My brother too was killed by separatists, says Bhat
By IANSMonday, January 3, 2011
SRINAGAR - A day after he asserted that militants and not security forces killed separatist leaders Mirwaiz Muhammad Farooq and Abdul Gani Lone, Hurriyat leader Abdul Gani Bhat said Monday that his own brother was assassinated by militants.
Bhat, a senior separatist leader and former chairman of the moderate Hurriyat group, blamed separatists for the murder of his brother Mohammad Sultan Bhat in 1995.
Muhammad Bhat, 55, was shot dead by unidentified men in 1995. Speaking to IANS here, Abdul Gani Bhat said the killers were separatists, not security forces.
“Everybody knows who killed my brother. He was also killed by our own people,” said Bhat, chairman of the separatist Muslim Conference who has always opposed the policies of hardliner and pro-Pakistan Syed Ali Geelani.
Bhat ruffled many a feather Sunday when he told a seminar organised by the Jammu and Kashmir Liberation Front (JKLF) that the Mirwaiz and Lone, both separatist leaders, had been killed by separatists.
“There is nothing new about what I said yesterday,” Bhat said in a matter of fact manner.
“I have always said that serious mistakes have happened (in the militant movement), and the best way to rectify such mistakes is to introspect seriously,” he said.
“I have always said that Mirwaiz Muhammad Farooq and Abdul Gani Lone were killed by our own people.”
Maulvi Farooq was killed in 1990 and Lone in 2002.
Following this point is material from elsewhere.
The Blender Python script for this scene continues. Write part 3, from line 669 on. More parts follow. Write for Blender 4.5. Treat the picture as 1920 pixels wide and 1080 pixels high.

“In any conflict situation, the most important thing is to control and calibrate the movement so that it can be taken to a logical conclusion,” Bhat said.
“I am sad to confess that we have not succeeded in controlling the separatist movement,” he said.
“Everyone among us has his own perspective of things. I, as a humble person, have always made myself clear without caring for the repercussions.”
“The truth has to be said, however bitter it may sound,” he added.
Without naming him, Bhat hit out at Geelani, who favours Jammu and Kashmir’s merger with Pakistan.
“No human being can ever claim to be always right, and I believe all of us are ordinary mortals,” Bhat said.
“If someone among us thinks he is infallible, than I can only say it is our misfortune.”